§ To do: The records that follow are to be repeated exactly, with the pictures removed.
─── Data records
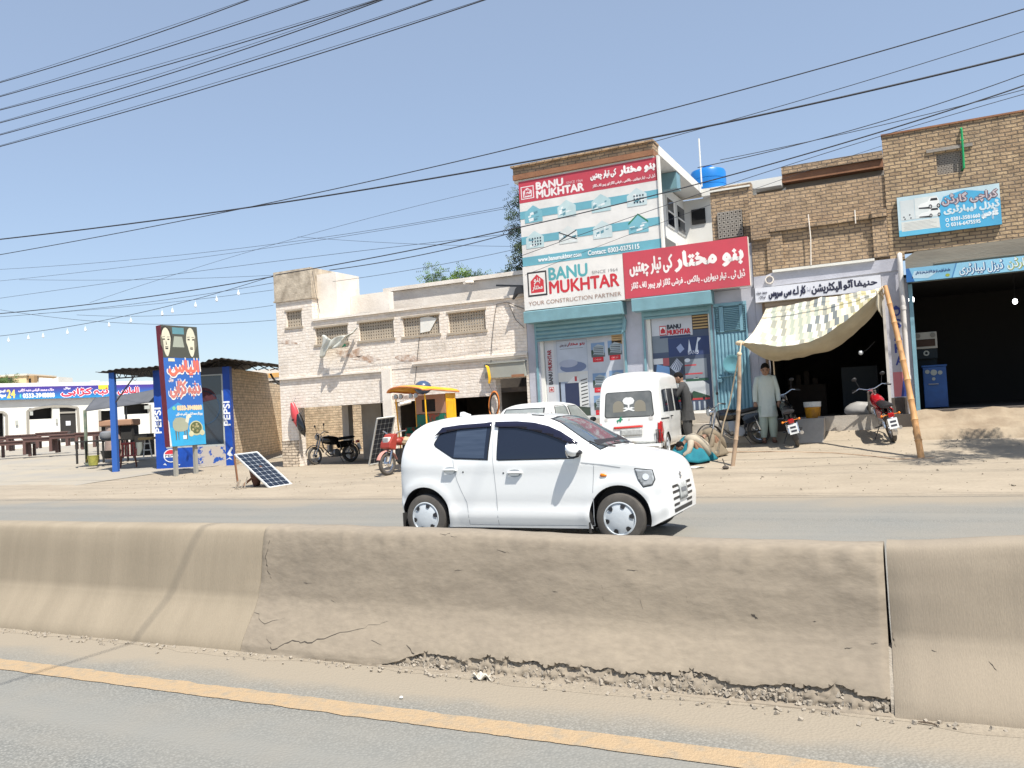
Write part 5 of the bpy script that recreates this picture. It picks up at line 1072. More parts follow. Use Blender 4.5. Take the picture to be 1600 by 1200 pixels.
mb = MB(); mb.box(-.24, .24, -.24, .22, .40, .44); mb.build('seat', CR, t, bevel=.02)
mb = MB()
for i in range(5): mb.box(-.22+i*.1, -.16+i*.1, .21, .24, .44, .82)
mb.box(-.24, .24, .205, .245, .82, .90); mb.build('backrest', CR, t, bevel=.01)
for sx in (-1, 1):
    mb = MB(); mb.tube([(sx*.26, .2, .66), (sx*.28, 0, .68), (sx*.28, -.22, .64), (sx*.27, -.24, .4)], .025, 8); mb.build('armrest', CR, t, smooth=True)
    for sy in (-1, 1): mb = MB(); mb.tube([(sx*.22, sy*.2, .42), (sx*.27, sy*.25, 0)], [.03, .02], 8); mb.build('leg', P('leg_brown', 110, 70, 55), t, smooth=True)
q = lpt(146, 727, 31); t = thing('flower_pot', 'yellow green plastic pot beside the green post', 'pot', q)
mb = MB(); mb.lathe([(.0005, 0), (.15, 0), (.2, .34), (.21, .36), (.19, .36), (.14, .05), (.0005, .05)], (0, 0, 0), 'z', 18); mb.build('pot', mat('pot_yellow', lin((.74, .72, .36)), .6, lin((.5, .52, .25)), 6, .8), t, smooth=True)
mb = MB(); random.seed(2)
for i in range(26): a_ = random.random()*6.28; mb.tube([(-.1, 0, .1), (-.1+.14*math.cos(a_), .1*math.sin(a_), .25), (-.12+.2*math.cos(a_), .16*math.sin(a_), .1+random.random()*.2)], [.006, .012, .003], 4)
mb.build('plant', P('dry_leaf', 150, 130, 50), t)
q = lpt(220, 712, 33.5); t = thing('black_box', 'black box cabinet standing behind the red chair', 'box', q, KR); mb = MB(); mb.box(-.4, .35, 0, .5, 0, .95-.1); mb.build('case', MATS['room_dark'], t, bevel=.01); mb = MB(); mb.box(-.42, .37, -.02, .52, .851, .87); mb.build('lid', MATS['dark_steel'], t)
q = lpt(174, 716, 32.6); t = thing('black_tub', 'low black tub on the ground below the work table', 'tub', q); mb = MB(); mb.lathe([(.0005, 0), (.3, 0), (.38, .3), (.36, .3), (.28, .03), (.0005, .03)], (0, 0, 0), 'z', 18); mb.build('tub', MATS['black_plastic'], t, smooth=True)
q = lpt(231, 716, 32.5); t = thing('scale_stand', 'white metal stand carrying a shallow wooden tray beside the kiosk', 'stand', q, KR)
for sx in (-.14, .14): mb = MB(); mb.beam((sx*1.2, 0, 0), (sx*.6, 0, .72), .035, .035); mb.build('leg', MATS['white_wall'], t)
mb = MB(); mb.box(-.16, .16, -.02, .02, .3, .34); mb.box(-.13, .13, -.02, .02, .55, .6); mb.build('brace', MATS['white_wall'], t)
mb = MB(); mb.box(-.26, .26, -.2, .2, .72, .82); mb.build('tray', P('tray_wood', 180, 150, 100), t, bevel=.01)
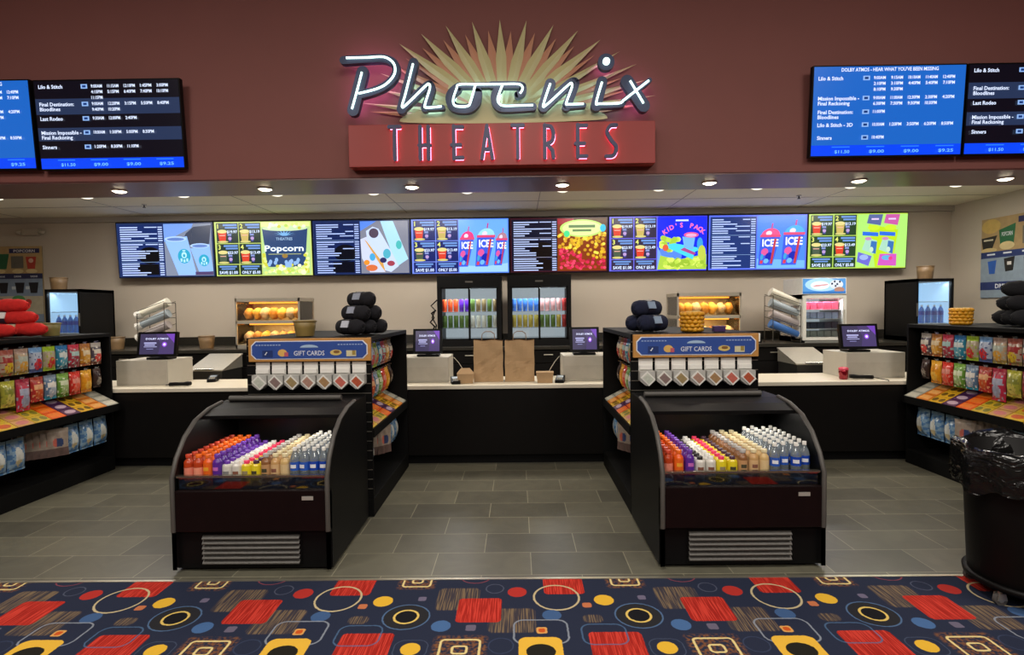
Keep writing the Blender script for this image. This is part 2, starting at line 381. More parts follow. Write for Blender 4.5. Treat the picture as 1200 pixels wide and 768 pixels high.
# ---------------------------------------------------------------- screens
class Scr:                                           # drawing surface, uv from the top left, layers a hair apart
    def __init__(s, o, u, v, w_, h_): s.o = Vector(o); s.u = Vector(u)*w_; s.v = Vector(v)*h_; s.n = -(Vector(u).cross(-Vector(v))).normalized(); s.mb = MB(); s.k = 0; s.w = w_; s.h = h_; s.uu = Vector(u); s.vv = Vector(v)
    def P(s, a, b): return s.o+s.u*a+s.v*b+s.n*(.0004*s.k)*-1
    def poly(s, pts, m): s.k += 1; s.mb.poly([s.P(*p) for p in pts], m)
    def rect(s, a0, b0, a1, b1, m): s.poly([(a0, b0), (a0, b1), (a1, b1), (a1, b0)], m)
    def ell(s, a, b, ra, rb, m, n=20, rot=0):
        s.poly([(a+ra*math.cos(t), b+rb*math.sin(t)) for t in [-2*PI*i/n for i in range(n)]], m)
    def rects(s, L, m):
        s.k += 1
        for a0, b0, a1, b1 in L: s.mb.poly([s.P(a0, b0), s.P(a0, b1), s.P(a1, b1), s.P(a1, b0)], m)
    def text(s, t, a, b, h, m, align='l', width=None, bold=.02):
        s.k += 1; s.mb.text(t, s.P(a, b), s.uu, -s.vv, h*s.h, m, width*s.w if width else None, align, bold)
rg = random.Random(3)
def menu_list(S, bg, bar, rule='#88a8d8', dark=None):
    S.rect(.015, .03, .485, .97, bg)
    if dark: S.ell(.33, .6, .12, .16, dark); S.rect(.2, .76, .42, .96, dark)
    L = []; rows = 21; y = .07
    for i in range(rows):
        if i in (7, 15): S.rect(.03, y+.004, .47, y+.012, scr(rule, .8)); y += .03
        ln = rg.choice([.1, .16, .2, .22, .26, .14])*(1.15)
        L.append((.035, y, .035+ln, y+.019)); L.append((.43, y, .475, y+.019))
        if i in (0, 3, 5, 7, 10): L.append((.43-rg.uniform(.08, .18), y, .42, y+.016))
        y += .041
    S.rects(L, bar)
def combos(S, bg, panel, txt):
    S.rect(.0, .0, .5, 1, bg)
    for i in range(2):
        for j in range(2):
            a = .02+i*.235; b = .02+j*.385; S.rect(a, b, a+.225, b+.37, panel)
            S.text(str(1+i+2*j), a+.012, b+.1, .085, scr('#d8e070', 1.1))
            S.rects([(a+.07, b+.02, a+.215, b+.055), (a+.09, b+.07, a+.215, b+.1)], scr('#6f9ae0', .9))
            S.text('$19.97' if (i, j) == (0, 0) else '$13.19' if (i, j) == (1, 0) else '$23.97' if (i, j) == (0, 1) else '$13.49', a+.215, b+.185, .05, txt, 'r')
            col = '#d8402c' if (i, j) in ((0, 0), (1, 1)) else ('#c8b060' if i else '#4a5a48')
            S.poly([(a+.015, b+.16), (a+.028, b+.345), (a+.092, b+.345), (a+.105, b+.16)], scr(col, 1))
            S.ell(a+.06, b+.155, .05, .035, scr('#e0d48a', 1)); S.rect(a+.03, b+.22, a+.09, b+.235, scr('#e8b0a0', 1))
            S.ell(a+.065, b+.345, .055, .02, scr('#d8d080', .9))
            S.rects([(a+.115, b+.2, a+.155, b+.235)], scr('#8a9ad8', .9)); S.poly([(a+.118, b+.25), (a+.126, b+.34), (a+.15, b+.34), (a+.158, b+.25)], scr('#4a4a98', 1)); S.ell(a+.138, b+.285, .018, .03, scr('#b89ad0', 1))
    for i in range(2):
        a = .02+i*.235; S.rect(a, .79, a+.225, .98, panel); S.rects([(a+.02, .81, a+.2, .84), (a+.04, .855, a+.18, .88)], scr('#6f9ae0', .9))
        S.text('SAVE $1.00' if i == 0 else 'ONLY $5.00', a+.112, .96, .055, txt, 'c', .19)
WHT = scr('#cfe0ff', 1.25)
def cup(S, x0, x1, y0, y1, tp, m, sh=0):
    S.poly([(x0, y0), (x0+tp+sh, y1), (x1-tp+sh, y1), (x1, y0)], m)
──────
§ Exercise output:
Write part 5 of the bpy script that recreates this picture. It picks up at line 1072. More parts follow. Use Blender 4.5. Take the picture to be 1600 by 1200 pixels.
mb = MB(); mb.box(-.24, .24, -.24, .22, .40, .44); mb.build('seat', CR, t, bevel=.02)
mb = MB()
for i in range(5): mb.box(-.22+i*.1, -.16+i*.1, .21, .24, .44, .82)
mb.box(-.24, .24, .205, .245, .82, .90); mb.build('backrest', CR, t, bevel=.01)
for sx in (-1, 1):
    mb = MB(); mb.tube([(sx*.26, .2, .66), (sx*.28, 0, .68), (sx*.28, -.22, .64), (sx*.27, -.24, .4)], .025, 8); mb.build('armrest', CR, t, smooth=True)
    for sy in (-1, 1): mb = MB(); mb.tube([(sx*.22, sy*.2, .42), (sx*.27, sy*.25, 0)], [.03, .02], 8); mb.build('leg', P('leg_brown', 110, 70, 55), t, smooth=True)
q = lpt(146, 727, 31); t = thing('flower_pot', 'yellow green plastic pot beside the green post', 'pot', q)
mb = MB(); mb.lathe([(.0005, 0), (.15, 0), (.2, .34), (.21, .36), (.19, .36), (.14, .05), (.0005, .05)], (0, 0, 0), 'z', 18); mb.build('pot', mat('pot_yellow', lin((.74, .72, .36)), .6, lin((.5, .52, .25)), 6, .8), t, smooth=True)
mb = MB(); random.seed(2)
for i in range(26): a_ = random.random()*6.28; mb.tube([(-.1, 0, .1), (-.1+.14*math.cos(a_), .1*math.sin(a_), .25), (-.12+.2*math.cos(a_), .16*math.sin(a_), .1+random.random()*.2)], [.006, .012, .003], 4)
mb.build('plant', P('dry_leaf', 150, 130, 50), t)
q = lpt(220, 712, 33.5); t = thing('black_box', 'black box cabinet standing behind the red chair', 'box', q, KR); mb = MB(); mb.box(-.4, .35, 0, .5, 0, .95-.1); mb.build('case', MATS['room_dark'], t, bevel=.01); mb = MB(); mb.box(-.42, .37, -.02, .52, .851, .87); mb.build('lid', MATS['dark_steel'], t)
q = lpt(174, 716, 32.6); t = thing('black_tub', 'low black tub on the ground below the work table', 'tub', q); mb = MB(); mb.lathe([(.0005, 0), (.3, 0), (.38, .3), (.36, .3), (.28, .03), (.0005, .03)], (0, 0, 0), 'z', 18); mb.build('tub', MATS['black_plastic'], t, smooth=True)
q = lpt(231, 716, 32.5); t = thing('scale_stand', 'white metal stand carrying a shallow wooden tray beside the kiosk', 'stand', q, KR)
for sx in (-.14, .14): mb = MB(); mb.beam((sx*1.2, 0, 0), (sx*.6, 0, .72), .035, .035); mb.build('leg', MATS['white_wall'], t)
mb = MB(); mb.box(-.16, .16, -.02, .02, .3, .34); mb.box(-.13, .13, -.02, .02, .55, .6); mb.build('brace', MATS['white_wall'], t)
mb = MB(); mb.box(-.26, .26, -.2, .2, .72, .82); mb.build('tray', P('tray_wood', 180, 150, 100), t, bevel=.01)
Keep writing the Blender script for this image. This is part 2, starting at line 381. More parts follow. Write for Blender 4.5. Treat the picture as 1200 pixels wide and 768 pixels high.
# ---------------------------------------------------------------- screens
class Scr:                                           # drawing surface, uv from the top left, layers a hair apart
    def __init__(s, o, u, v, w_, h_): s.o = Vector(o); s.u = Vector(u)*w_; s.v = Vector(v)*h_; s.n = -(Vector(u).cross(-Vector(v))).normalized(); s.mb = MB(); s.k = 0; s.w = w_; s.h = h_; s.uu = Vector(u); s.vv = Vector(v)
    def P(s, a, b): return s.o+s.u*a+s.v*b+s.n*(.0004*s.k)*-1
    def poly(s, pts, m): s.k += 1; s.mb.poly([s.P(*p) for p in pts], m)
    def rect(s, a0, b0, a1, b1, m): s.poly([(a0, b0), (a0, b1), (a1, b1), (a1, b0)], m)
    def ell(s, a, b, ra, rb, m, n=20, rot=0):
        s.poly([(a+ra*math.cos(t), b+rb*math.sin(t)) for t in [-2*PI*i/n for i in range(n)]], m)
    def rects(s, L, m):
        s.k += 1
        for a0, b0, a1, b1 in L: s.mb.poly([s.P(a0, b0), s.P(a0, b1), s.P(a1, b1), s.P(a1, b0)], m)
    def text(s, t, a, b, h, m, align='l', width=None, bold=.02):
        s.k += 1; s.mb.text(t, s.P(a, b), s.uu, -s.vv, h*s.h, m, width*s.w if width else None, align, bold)
rg = random.Random(3)
def menu_list(S, bg, bar, rule='#88a8d8', dark=None):
    S.rect(.015, .03, .485, .97, bg)
    if dark: S.ell(.33, .6, .12, .16, dark); S.rect(.2, .76, .42, .96, dark)
    L = []; rows = 21; y = .07
    for i in range(rows):
        if i in (7, 15): S.rect(.03, y+.004, .47, y+.012, scr(rule, .8)); y += .03
        ln = rg.choice([.1, .16, .2, .22, .26, .14])*(1.15)
        L.append((.035, y, .035+ln, y+.019)); L.append((.43, y, .475, y+.019))
        if i in (0, 3, 5, 7, 10): L.append((.43-rg.uniform(.08, .18), y, .42, y+.016))
        y += .041
    S.rects(L, bar)
def combos(S, bg, panel, txt):
    S.rect(.0, .0, .5, 1, bg)
    for i in range(2):
        for j in range(2):
            a = .02+i*.235; b = .02+j*.385; S.rect(a, b, a+.225, b+.37, panel)
            S.text(str(1+i+2*j), a+.012, b+.1, .085, scr('#d8e070', 1.1))
            S.rects([(a+.07, b+.02, a+.215, b+.055), (a+.09, b+.07, a+.215, b+.1)], scr('#6f9ae0', .9))
            S.text('$19.97' if (i, j) == (0, 0) else '$13.19' if (i, j) == (1, 0) else '$23.97' if (i, j) == (0, 1) else '$13.49', a+.215, b+.185, .05, txt, 'r')
            col = '#d8402c' if (i, j) in ((0, 0), (1, 1)) else ('#c8b060' if i else '#4a5a48')
            S.poly([(a+.015, b+.16), (a+.028, b+.345), (a+.092, b+.345), (a+.105, b+.16)], scr(col, 1))
            S.ell(a+.06, b+.155, .05, .035, scr('#e0d48a', 1)); S.rect(a+.03, b+.22, a+.09, b+.235, scr('#e8b0a0', 1))
            S.ell(a+.065, b+.345, .055, .02, scr('#d8d080', .9))
            S.rects([(a+.115, b+.2, a+.155, b+.235)], scr('#8a9ad8', .9)); S.poly([(a+.118, b+.25), (a+.126, b+.34), (a+.15, b+.34), (a+.158, b+.25)], scr('#4a4a98', 1)); S.ell(a+.138, b+.285, .018, .03, scr('#b89ad0', 1))
    for i in range(2):
        a = .02+i*.235; S.rect(a, .79, a+.225, .98, panel); S.rects([(a+.02, .81, a+.2, .84), (a+.04, .855, a+.18, .88)], scr('#6f9ae0', .9))
        S.text('SAVE $1.00' if i == 0 else 'ONLY $5.00', a+.112, .96, .055, txt, 'c', .19)
WHT = scr('#cfe0ff', 1.25)
def cup(S, x0, x1, y0, y1, tp, m, sh=0):
    S.poly([(x0, y0), (x0+tp+sh, y1), (x1-tp+sh, y1), (x1, y0)], m)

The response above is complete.